Se todo corte por si é penoso e passível de questionamento, quando o alvo são os centros de formação, berçários de futuros talentos, a situação ganha outros contornos. “São 200 vagas de ensino a menos em uma cidade que tem demanda para alguns milhares de vagas a mais. É lamentável que não exista ainda um fundo de reserva para cobrir essas necessidades justamente em momentos de crise ou de depressão econômica”, avalia Nelson Rubens Kunze, músico e fundador da revista Concerto.
“Os cortes significam um retrocesso e um grande desgaste para esse modelo de parceria público-privada, que considero a maior conquista da gestão pública cultural dos últimos 20 anos”, diz, ao se referir às Organizações Sociais que administram recursos públicos.
Erik Ekström, de 25 anos, aluno do último ano de canto popular na Emesp, constata que o clima pesou na instituição. “Temos medo de que fechem a escola. São poucas as que oferecem ensino de qualidade gratuito.” Com a saída de sua professora, o ciclo de aprendizado foi quebrado e será preciso se adaptar a outro profissional. Segundo Ekström, integrante do grêmio, nas manifestações organizadas foi dada ênfase à “injustiça com os que têm pouco”.
Julia Rodrigues Simões, 19 anos, aluna de violão erudito, presenciou a demissão de 25 professores e 40 funcionários. “Foi horrível. Muitos alunos supertalentosos perderam o professor e a bolsa auxílio-transporte, concedida aos que cursam o primeiro e segundo ciclos, e não têm como pagar a condução, pois moram em cidades como Jundiaí, Piracicaba ou até fora do estado. Um estudante de flauta deixou de frequentar a escola porque não tem dinheiro para a locomoção. É um absurdo, vamos continuar a protestar.”
Profissionais da Emesp que preferem manter o anonimato revelam que o anúncio de redução de verba foi feito em março e até o fim de abril houve conversas com a secretaria. “O máximo que conseguimos foi negociar um corte menor. É triste saber que esses estudantes não terão oportunidade de conviver com grandes profissionais. Sabemos a diferença que isso faz na vida dessas pessoas”, lamenta um coordenador.
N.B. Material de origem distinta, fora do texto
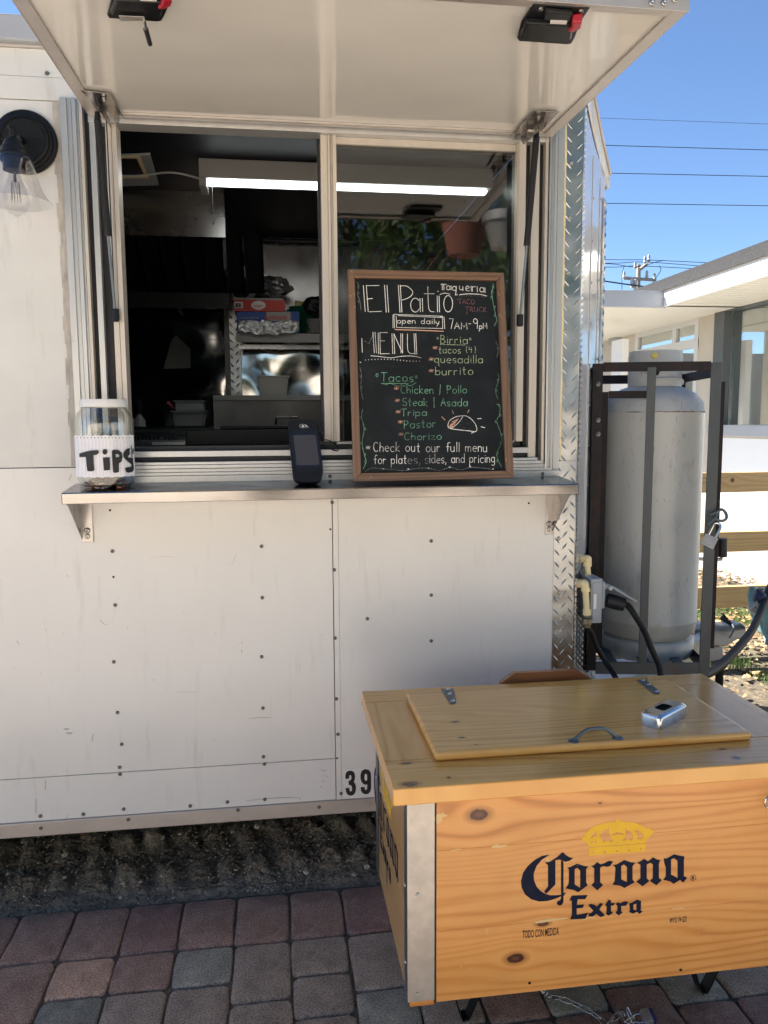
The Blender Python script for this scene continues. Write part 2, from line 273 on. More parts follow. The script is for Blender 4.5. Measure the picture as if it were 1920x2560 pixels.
# ---------------------------------------------------------------- mesh helpers
class MB:
    def __init__(s): s.v=[]; s.f=[]
    def add(s,vs,fs):
        o=len(s.v); s.v+= [tuple(x) for x in vs]; s.f+=[tuple(i+o for i in f) for f in fs]; return s
    def box(s,a,b):
        (x0,y0,z0),(x1,y1,z1)=a,b
        x0,x1=sorted((x0,x1)); y0,y1=sorted((y0,y1)); z0,z1=sorted((z0,z1))
        return s.add([(x0,y0,z0),(x1,y0,z0),(x1,y1,z0),(x0,y1,z0),(x0,y0,z1),(x1,y0,z1),(x1,y1,z1),(x0,y1,z1)],
                     [(0,3,2,1),(4,5,6,7),(0,1,5,4),(1,2,6,5),(2,3,7,6),(3,0,4,7)])
    def obox(s,c,size,mat):
        c=Vector(c); h=[x/2 for x in size]; vs=[]
        for k in (-1,1):
            for (i,j) in ((-1,-1),(1,-1),(1,1),(-1,1)): vs.append(c+mat@Vector((i*h[0],j*h[1],k*h[2])))
        return s.add(vs,[(0,3,2,1),(4,5,6,7),(0,1,5,4),(1,2,6,5),(2,3,7,6),(3,0,4,7)])
    def beam(s,p,q,w,h,upv=(0,0,1)):
        p=Vector(p);q=Vector(q);d=(q-p);L=d.length;d.normalize();side=d.cross(Vector(upv)).normalized();u2=side.cross(d)
        m=Matrix((side,d,u2)).transposed(); return s.obox((p+q)/2,(w,L,h),m)
    def tube(s,pts,r,n=10,cap=True,closed=False):
        pts=[Vector(p) for p in pts]; N=len(pts); rs=r if isinstance(r,(list,tuple)) else [r]*N
        prev=None; rings=[]
        for i,p in enumerate(pts):
            if closed: d=(pts[(i+1)%N]-pts[i-1])
            else: d=(pts[min(i+1,N-1)]-pts[max(i-1,0)])
            d.normalize()
            if prev is None: a=d.orthogonal().normalized()
            else: a=(prev-d*prev.dot(d)).normalized()
            prev=a; b=d.cross(a)
            rings.append([p+(a*math.cos(2*math.pi*k/n)+b*math.sin(2*math.pi*k/n))*rs[i] for k in range(n)])
        vs=[v for rg in rings for v in rg]; fs=[]
        for i in range(N if closed else N-1):
            j=(i+1)%N
            for k in range(n): fs.append((i*n+k,i*n+(k+1)%n,j*n+(k+1)%n,j*n+k))
        if cap and not closed: fs.append(tuple(range(n))[::-1]); fs.append(tuple((N-1)*n+k for k in range(n)))
        return s.add(vs,fs)
    def lathe(s,prof,c=(0,0,0),n=32,mat=None,caps=True,seg=None):
        c=Vector(c); mat=mat or Matrix.Identity(3); vs=[]; fs=[]
        for (r,z) in prof:
            for k in range(n):
                a=2*math.pi*k/n; vs.append(c+mat@Vector((r*math.cos(a),r*math.sin(a),z)))
        for i in range(len(prof)-1):
            for k in range(n): fs.append((i*n+k,i*n+(k+1)%n,(i+1)*n+(k+1)%n,(i+1)*n+k))
        if caps: fs.append(tuple(range(n))[::-1]); fs.append(tuple((len(prof)-1)*n+k for k in range(n)))
        return s.add(vs,fs)
    def slab(s,pts,n,th):
        """polygon pts (3D) extruded by -n*th"""
        pts=[Vector(p) for p in pts]; n=Vector(n); k=len(pts)
        tris=tessellate_polygon([pts]); vs=pts+[p-n*th for p in pts]
        fs=[]
        for a,b,c in tris:
            nn=(pts[b]-pts[a]).cross(pts[c]-pts[a])
            if nn.dot(n)<0: a,b,c=a,c,b
            fs.append((a,b,c)); fs.append((a+k,c+k,b+k))
        ar=sum(((pts[i]-pts[0]).cross(pts[(i+1)%k]-pts[0])).dot(n) for i in range(k))
        for i in range(k):
            j=(i+1)%k; fs.append((i,j,j+k,i+k)[::-1] if ar>0 else (i,j,j+k,i+k))
        return s.add(vs,fs)
    def flat(s,loops,off=(0,0,0)):
        """filled polygon with holes"""
        off=Vector(off); loops=[[Vector(p) for p in l] for l in loops]; vs=[p+off for l in loops for p in l]
        return s.add(vs,[tuple(t_) for t_ in tessellate_polygon(loops)])
    def build(s,name,mat,parent=None,smooth=False,bevel=0,seg=2,kind=None,label=None,auto=35):
        me=bpy.data.meshes.new(name); me.from_pydata(s.v,[],s.f); me.validate(); me.materials.append(mat)
        bm=bmesh.new(); bm.from_mesh(me)
        if smooth!='flatdecal': bmesh.ops.recalc_face_normals(bm,faces=bm.faces)
        bm.to_mesh(me); bm.free()
        if smooth is True or bevel:
            for p in me.polygons: p.use_smooth=True
            me.set_sharp_from_angle(angle=R(auto))
        o=bpy.data.objects.new(name,me); COL.objects.link(o)
        if bevel:
            b=o.modifiers.new('bevel','BEVEL'); b.width=bevel; b.segments=seg; b.limit_method='ANGLE'; b.angle_limit=R(40); b.harden_normals=False
        if parent: setp(o,parent)
        if kind: o['kind']=kind
        if label: o['label']=label
        return o
def origin(o):
    """move a mesh's own origin to the foot of its bounds, keeping it in place"""
    me=o.data; xs=[v.co for v in me.vertices]
    c=Vector((sum(v.x for v in xs)/len(xs),sum(v.y for v in xs)/len(xs),min(v.z for v in xs)))
    me.transform(Matrix.Translation(-c)); o.location=c; return o
TL={}
def setp(o,p):
    o.parent=p
    q=p; off=Vector((0,0,0))
    if p.name in TL: off=TL[p.name]
    o.matrix_parent_inverse=Matrix.Translation(-off); TL[o.name]=Vector((0,0,0))
def thing(name,loc,label,cat,group=None):
    o=bpy.data.objects.new(name,None); COL.objects.link(o); o.location=loc; TL[o.name]=Vector(loc); o.empty_display_size=.1
    o['label']=label; o['category']=cat
    if group: o['group']=group
    return o
def tag(o,label,cat,group=None,kind=None):
    if label: o['label']=label
    if cat: o['category']=cat
    if group: o['group']=group
    if kind: o['kind']=kind
    return o
def struct(o): o['kind']='structure'; return o
def inst(src,name,loc,parent,rot=None,mat=None,scale=None):
    o=bpy.data.objects.new(name,src); COL.objects.link(o)
    o.location=loc
    if rot is not None: o.rotation_euler=rot
    if scale: o.scale=scale
    if parent: setp(o,parent)
    if mat: o.material_slots[0].link='OBJECT'; o.material_slots[0].material=mat
    return o
def catmull(p,n=5):
    p=[Vector(x) for x in p]; out=[]
    for i in range(len(p)-1):
        a=p[max(i-1,0)];b=p[i];c=p[i+1];d=p[min(i+2,len(p)-1)]
        for k in range(n):
            u=k/n; out.append(.5*((2*b)+(c-a)*u+(2*a-5*b+4*c-d)*u*u+(3*b-a-3*c+d)*u**3))
    out.append(p[-1]); return out
def fontmesh(txt,size,mapf,name,mat,parent,sx=1,bold=0,smooth='flatdecal'):
    cu=bpy.data.curves.new('text','FONT'); cu.body=txt; cu.size=size; cu.offset=bold; cu.resolution_u=3
    o=bpy.data.objects.new('text',cu); COL.objects.link(o); dg=bpy.context.evaluated_depsgraph_get(); dg.update()
    me=bpy.data.meshes.new_from_object(o.evaluated_get(dg)); bpy.data.objects.remove(o)
    mb=MB(); mb.add([mapf(v.co.x*sx,v.co.y) for v in me.vertices],[tuple(p.vertices) for p in me.polygons])
    return mb.build(name,mat,parent,smooth)
# ================================================================ SETTING
def sheet(name,poly,mat,z=None):
    mb=MB(); pts=[(p[0],p[1],z if z is not None else p[2]) for p in poly]
    mb.add(pts,[tuple(range(len(pts)))]); o=mb.build(name,mat); struct(o); return o
sheet('ground',[(-900,-900),(900,-900),(900,900),(-900,900)],M['ground'],-.035)
sheet('driveway',[(4.36,3.2),(9.0,3.2),(9.0,60),(3.9,60),(4.3,5.2)],M['concrete'],-.022)
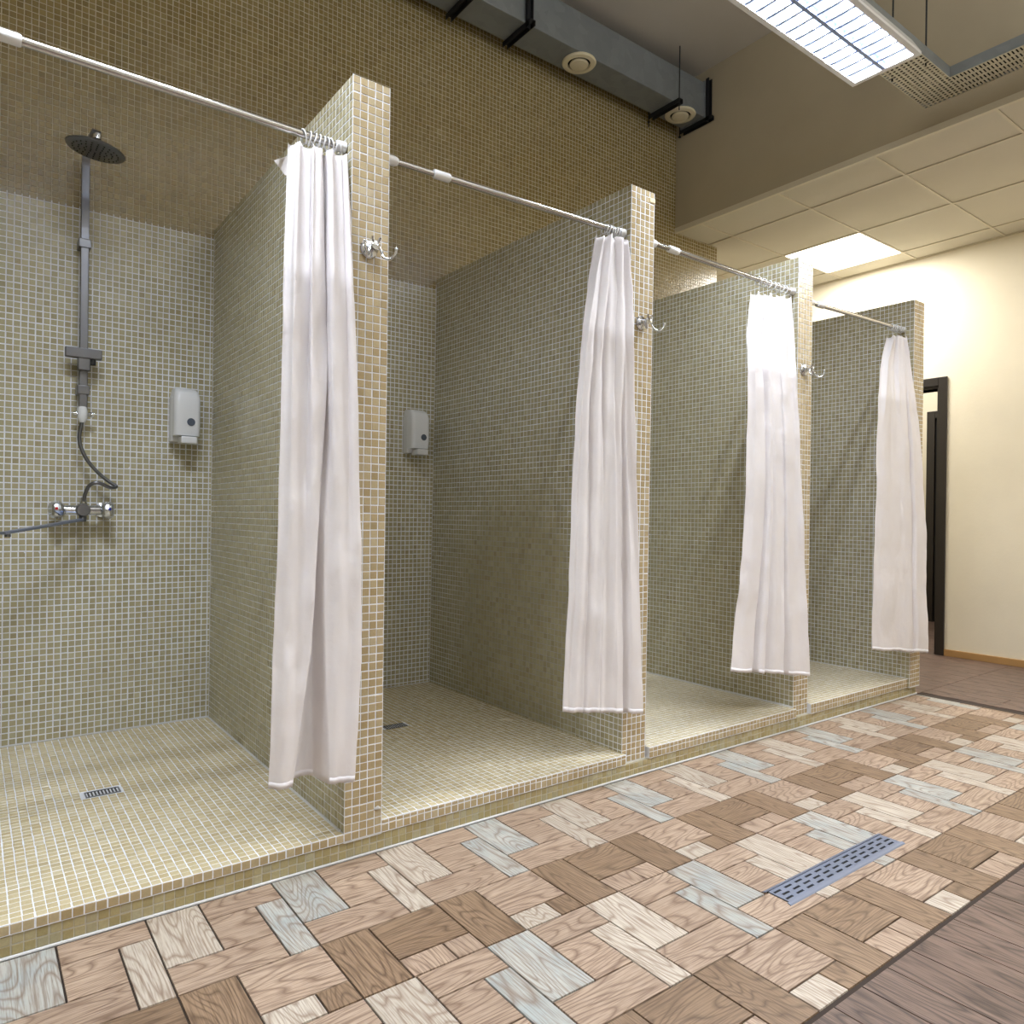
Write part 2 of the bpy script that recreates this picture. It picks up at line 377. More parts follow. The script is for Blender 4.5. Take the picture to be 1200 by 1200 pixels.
# ------------------------------------------------------------------ floor: wood-look tiles in a woven layout
def floor_piece(x0, x1, y0, y1, mat_, along_y, name='floor_tile', g=.0019):
    L, Wd = (y1-y0, x1-x0) if along_y else (x1-x0, y1-y0)
    a, c = L/2-g, Wd/2-g; k = .0006; b = B()
    lo = [b.verts.new(p) for p in ((-a, -c, -.0035), (a, -c, -.0035), (a, c, -.0035), (-a, c, -.0035))]
    hi = [b.verts.new(p) for p in ((-a+k, -c+k, 0), (a-k, -c+k, 0), (a-k, c-k, 0), (-a+k, c-k, 0))]
    b.faces.new(hi)
    for i in range(4): b.faces.new((lo[i], lo[(i+1) % 4], hi[(i+1) % 4], hi[i]))
    o = obj(name, b, mat_, fl, loc=((x0+x1)/2, (y0+y1)/2, ZF))
    if along_y: o.rotation_euler = (0, 0, PI/2)
YEDGE = -1.158; XEDGE = 3.5
PX = .3075; x_start = -.518-PX
def cell(x, ytop, kind, var):
    A = []
    if kind == 'A':   # pale courses
        h = .2295 if True else 0
        A = [(0, .122, 0, -.236, 'P' if var else 'B', 1), (0, .237, -.236, -.345, 'O', 0), (.122, PX, 0, -.09, 'O', 0),
             (.122, .237, -.09, -.236, 'O' if var else 'D2', 0), (.237, PX, -.09, -.345, 'B' if var else 'P', 1)]
        # the strip to the right of the lower piece runs down to the joint
    else:
        A = [(0, .118, 0, -.228, 'D', 1), (.118, PX, 0, -.156, 'O' if var else 'D', 0), (.118, .232, -.156, -.228, 'P' if var else 'O', 1), (.232, PX, -.156, -.228, 'D' if var else 'O', 1)]
    M_ = dict(P=M_OAKP, B=M_OAKB, O=M_OAK, D=M_OAKD, D2=M_OAK)
    for a, b_, t, u_, m_, al in A:
        x0 = x+a; x1 = min(x+b_, XEDGE); y1 = ytop+t; y0 = ytop+u_
        y0 = max(y0, YEDGE)
        if x1-x0 > .01 and y1-y0 > .01: floor_piece(x0, x1, y0, y1, M_[m_], al)
for k in range(15):
    x = x_start+PX*k
    if x > XEDGE: break
    for q, (yt, kind) in enumerate(((-.004, 'A'), (-.349, 'C'), (-.577, 'A'), (-.922, 'C'))):
        cell(x, yt, kind, (k+q//2) % 2)
bx_ = B(); box(bx_, (-1.6, YEDGE, ZF-.003), (x_start, -.0, ZF)); obj('floor_skirt', bx_, M_OAK, fl)
# dark plank floor
y_p = YEDGE-.001
k = 0; x = -2.58
while x < XW-.02:
    w = .112; x1 = min(x+w, XW)
    joints = [YF+.02]; yy = YF+.02+random.uniform(.3, .9)
    top = y_p if x < XEDGE+.004 else .0
    while yy < top-.3: joints.append(yy); yy += random.uniform(1.1, 1.4)
    joints.append(top)
    for a, c in zip(joints, joints[1:]):
        if x > -1.3: floor_piece(x, x1, a, c, M_PLANK, True, 'floor_plank', .0011)
    x = x1
x = XEDGE+.008
while x < 6.8:
    x1 = min(x+.15, 6.82)
    if x < XW < x1: x1 = XW
    for a, c in ((0.0, 1.3), (1.3, 2.4)): floor_piece(max(x, 3.528), x1, a, c, M_PLANK, True, 'floor_plank', .001)
    x = x1
# ------------------------------------------------------------------ curb under the shower block
XC0, XC1 = -1.03, 3.523
cb = empty('shower_curb', (0, 0, ZF), 'long low mosaic-tiled curb running under all four shower stalls, with grimy olive tiles', 'curb')
def lb(a, b, org=(0, 0, 0)):  # local box relative to an origin
    return box(B(), tuple(np.subtract(a, org)), tuple(np.subtract(b, org)))
obj('curb_core', lb((XC0, .008, ZF), (XC1, D, -.026), (0, 0, ZF)), M_GROUT_CURB, cb)
mosaic(cb, (XC0, .008, .001), X, Z, nY, XC1-XC0, .0485, PAL_CURB, 'curb', singles=lambda i, j: 6 <= i < 156, wob=.0006)
mosaic(cb, (XC1, .008, .001), Y, Z, X, D-.008, .0485, PAL_CURB, 'curbx')
b = B(); tube(b, [(XC0, .004, .0), (0, .003, 0), (1.2, .005, 0), (2.4, .003, 0), (XC1, .004, 0)], .0042, 8)
obj('caulk_line', b, M_CAULK, cb)
b = B(); tube(b, [(XC1+.002, .004, 0), (XC1+.003, D, 0)], .005, 8); obj('caulk_line', b, M_CAULK, cb)
# ------------------------------------------------------------------ shower trays
TL = ['leftmost and nearest shower floor, pale beige mosaic around a small dark drain',
      'second shower floor from the left, brownish beige mosaic shaded at the back',
      'third shower floor from the left, bright cream mosaic with rubbed joints',
      'fourth shower floor, the farthest and smallest in view, cream mosaic next to the dark doorway']
TX = [(PART[i][1], PART[i+1][0]) for i in range(4)]
for i, (x0, x1) in enumerate(TX):
    zt = TOPZ[i]; yb = D
    y0 = 0 if i < 3 else -.002
    t = empty('shower_tray', (x0, y0, -.026), TL[i], 'shower floor')
    ht = zt+.026
    L = x1-x0
    # gently dished bed: flat box is enough at this depth
    obj('tray_bed', box(B(), (0, .001, 0), (L, yb-y0, ht-PROUD)), M_GROUT, t)
    hx0, hy0 = ((-.562-x0, .715-y0) if i == 0 else (.548-x0, .800-y0))
    hole = (lambda cu, cv, a=hx0, c=hy0: (cu > a-.006) & (cu < a+.104) & (cv > c-.006) & (cv < c+.056)) if i < 2 else None
    pal = PAL_FLOOR if i < 2 else [tuple(v_*.6+q_*.4 for v_, q_ in zip(c_, (226, 218, 200))) for c_ in PAL_FLOOR]
    if i == 0: sg = lambda a, c: a >= 6 and c < 7
    else: sg = None
    mosaic(t, (0, .002, ht-PROUD), X, Y, Z, L, yb-y0-.004, pal, 'fl', singles=sg, hole=hole)
    mosaic(t, (0, .001, .001), X, Z, nY, L, ht-.003 if ht < .03 else P, PAL_END, 'lip', singles=(lambda a, c: a >= 6) if i == 0 else None)
    if ht > .035: mosaic(t, (0, .001, P+.001), X, Z, nY, L, ht-P-.004, PAL_END, 'lip2')
    if i < 2:   # drain
        d = empty('floor_drain', (hx0+x0+.049, hy0+y0+.025, zt), ['small dark rectangular drain grate in the pale left shower floor', 'small dark rectangular drain grate in the shaded second shower floor'][i], 'drain', 'shower floor drains')
        obj('drain_pit', box(B(), (-.049, -.025, -.004), (.049, .025, -.0012)), M_BLACK, d)
        b = B()
        for (p_, q_) in (((-.05, -.026), (.05, -.022)), ((-.05, .022), (.05, .026)), ((-.05, -.022), (-.046, .022)), ((.046, -.022), (.05, .022))): box(b, (*p_, -.002), (*q_, .0012))
        obj('drain_frame', b, M_STEELD, d)
        b = B()
        for s in range(9): box(b, (-.042+s*.0098, -.022, -.0015), (-.0375+s*.0098, .022, .0004))
        obj('drain_bars', b, M_DARK, d)
    # white sealant along the floor edges
    b = B(); tube(b, [(.003, .02, ht), (.003, yb-y0-.003, ht), (L-.003, yb-y0-.003, ht), (L-.003, .02, ht)], .0045, 6)
    obj('sealant', b, M_CAULK, t)
# ------------------------------------------------------------------ partitions
PL = ['mosaic-tiled shower partition outside the left edge of the view',
      'nearest mosaic partition, tall khaki tiled end face with a chrome hook, between first and second stall',
      'second mosaic partition from the left with a chipped cream corner at its top, beside the second curtain',
      'third mosaic partition from the left, in front of the glowing ceiling panel',
      'farthest and shortest-looking mosaic partition, standing beside the dark door frame']
def make_part(i):
    x0, x1, ht, yo = PART[i]; z0 = -.0245; w = x1-x0
    t = empty('shower_partition', (x0, yo, z0), PL[i], 'partition wall')
    H = ht-z0; Ld = D-yo
    obj('partition_core', box(B(), (PROUD, PROUD, 0), (w-PROUD, Ld-.001, H-PROUD)), M_GROUT_P2 if i == 2 else M_GROUT, t)
    mosaic(t, (0, PROUD, 0), X, Z, nY, w, H, PAL_END, 'end', singles=(lambda a, c: c < 30 or c >= 60) if i == 1 else None)
    mosaic(t, (PROUD, 0, 0), Y, Z, nX, Ld, H, PAL_IN, 'side')
    mosaic(t, (w-PROUD, 0, 0), Y, Z, X, Ld, H, PAL_IN, 'side2')
    mosaic(t, (0, 0, H-PROUD), X, Y, Z, w, Ld, PAL_END, 'top')
    b = B()
    for xx in (.0012, w-.0012): box(b, (xx-.0012, .0004, 0), (xx+.0012, .0028, H))
    obj('corner_grout', b, M_GROUT, t)
    b = B(); tube(b, [(.001, Ld-.003, .03), (.001, Ld-.003, H-.03)], .0032, 6); obj('corner_sealant', b, M_CAULK, t)
    b = B(); box(b, (-.0005, .0, -.004), (w+.0005, .01, .003)); obj('base_sealant', b, M_CAULK, t)
    return t
parts = [make_part(i) for i in range(5)]
parts[2].location.x -= .008; parts[2].rotation_euler = (0, .0072, 0)
b = box(B(), (.098, -.002, 2.176), (.132, .03, 2.197)); obj('corner_chip', b, mat('cream_filler', (216, 200, 160), .6), parts[2], bevel=.004)
b = B(); tube(b, [(.095, -.001, .075), (.104, -.004, .078), (.112, -.001, .074)], [.003, .006, .003], 8)
obj('sealant_blob', b, M_CAULK, parts[1])
# ------------------------------------------------------------------ rods
RODY = .045
RZ = [(1.98, 1.983), (1.992, 2.012), (2.012, 2.010), (1.986, 2.008)]
RLb = ['polished curtain rod of the first stall, running from the left edge to the nearest partition',
       'curtain rod spanning the second stall with a white coupling at its left',
       'curtain rod spanning the third stall, below the beige upper tiles',
       'short-looking farthest curtain rod, dark against the cream wall']
for i in range(4):
    x0, x1 = TX[i]; z0, z1 = RZ[i]; dx = .012 if i == 1 else (.004 if i else 0)
    x0 += .0; e = .002
    r = empty('curtain_rod', (x0, RODY, z0), RLb[i], 'curtain rod'); L = x1-x0; dz = z1-z0
    if i == 2: x0 += .006
    pt = lambda s: (s*L, 0, dz*s)
    cpl = [(-.815+1.03)/L, (.325-.1187)/L, (1.43-1.2753)/L, (2.53-2.4153)/L][i]
    b = B(); tube(b, [pt(.01), pt(cpl)], .0088, 16); obj('inner_tube', b, M_POLE, r, smooth=True)
    b = B(); tube(b, [pt(cpl), pt(.992)], .0108, 16); obj('outer_tube', b, M_POLE, r, smooth=True)
    b = B(); tube(b, [pt(cpl-.03/L), pt(cpl-.026/L), pt(cpl+.026/L), pt(cpl+.03/L)], [.0125, .0142, .0142, .0125], 16); obj('coupling', b, M_WHITEP, r, smooth=True)
    for s, q in ((.003, .045), (.997, -.03)):
        b = B(); tube(b, [pt(s), pt(s+q/L*.8), pt(s+q/L)], [.0165, .015, .012], 16); obj('end_cap', b, M_WHITEP, r, smooth=True)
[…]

“Há uma demanda enorme de jovens e adultos que nos procuram não apenas para iniciar os estudos musicais, mas para o aprimoramento de práticas interpretativas e de criação que a escola oferece”, atesta Rodrigo Lima, professor de Composição Musical. “Alguns dos professores que perdemos tinham mais de 20 anos dedicados à escola. E o corte atingiu bolsas auxílio-aprendizado, reduzidas de 1.134 para 1.082 reais, e a bolsa de estudos dos Grupos Jovens, orquestra, banda sinfônica e coral, que caiu de 680,53 para 567,11 reais.”
Para o professor, a indignação demonstrada por pais e alunos deveria se estender a toda a sociedade: “O estudo da música vai além de aprender um instrumento ou compor, ele tem papel importante na formação humana, é um bem imprescindível”. Em carta coletiva a ser endereçada ao governador Geraldo Alckmin e ao secretário de Cultura, professores da Emesp reforçam o compromisso da instituição de ensino público de “atender todos que nos procuram”, afirmam que dos 1,3 mil alunos “80% pertencem às classes menos favorecidas”, questionam o “legado de tantos anos de gestão” e definem o sentimento na instituição: “luto”.
Na rasteira do vendaval na Emesp, a Camerata Aberta sentiu o golpe, mas resistiu. O premiado grupo de professores da instituição que desde 2010 promove a música contemporânea, cujo fim chegou a ser anunciado, decidiu continuar. “Foi um baque, mas levantamos, fizemos reuniões e vamos mudar a forma de trabalhar”, diz Paulo Zuben, diretor artístico-pedagógico. “Os 15 músicos vão trabalhar por cachê. É um retrocesso, pois perdem estabilidade, garantia de salário por CLT, férias, quantidade fixa de concertos.” Zuben lamenta em especial o corte na área de formação. “Tatuí e Emesp são as escolas que mais formam músicos profissionais. Atendemos alunos majoritariamente provenientes de programas sociais, com poucas condições para pagar escolas. Nossa preocupação maior é com o futuro.”
O Conservatório de Tatuí, que atende 2,5 mil estudantes em 47 cursos, e é sinônimo de excelência, perdeu 28 professores. Fontes internas revelam que o abalo maior deu-se nos setores artístico e pedagógico. Em elogiado sistema no qual alunos bolsistas tocam com professores em grupos como a Big Band, a Orquestra e a Banda Sinfônica, o aprendizado prático sofrerá reveses e o repertório terá de ser readequado. Tatuí costuma promover em média quatro encontros internacionais de diversos instrumentos. Neste ano, ainda não há anúncio de eventos do tipo.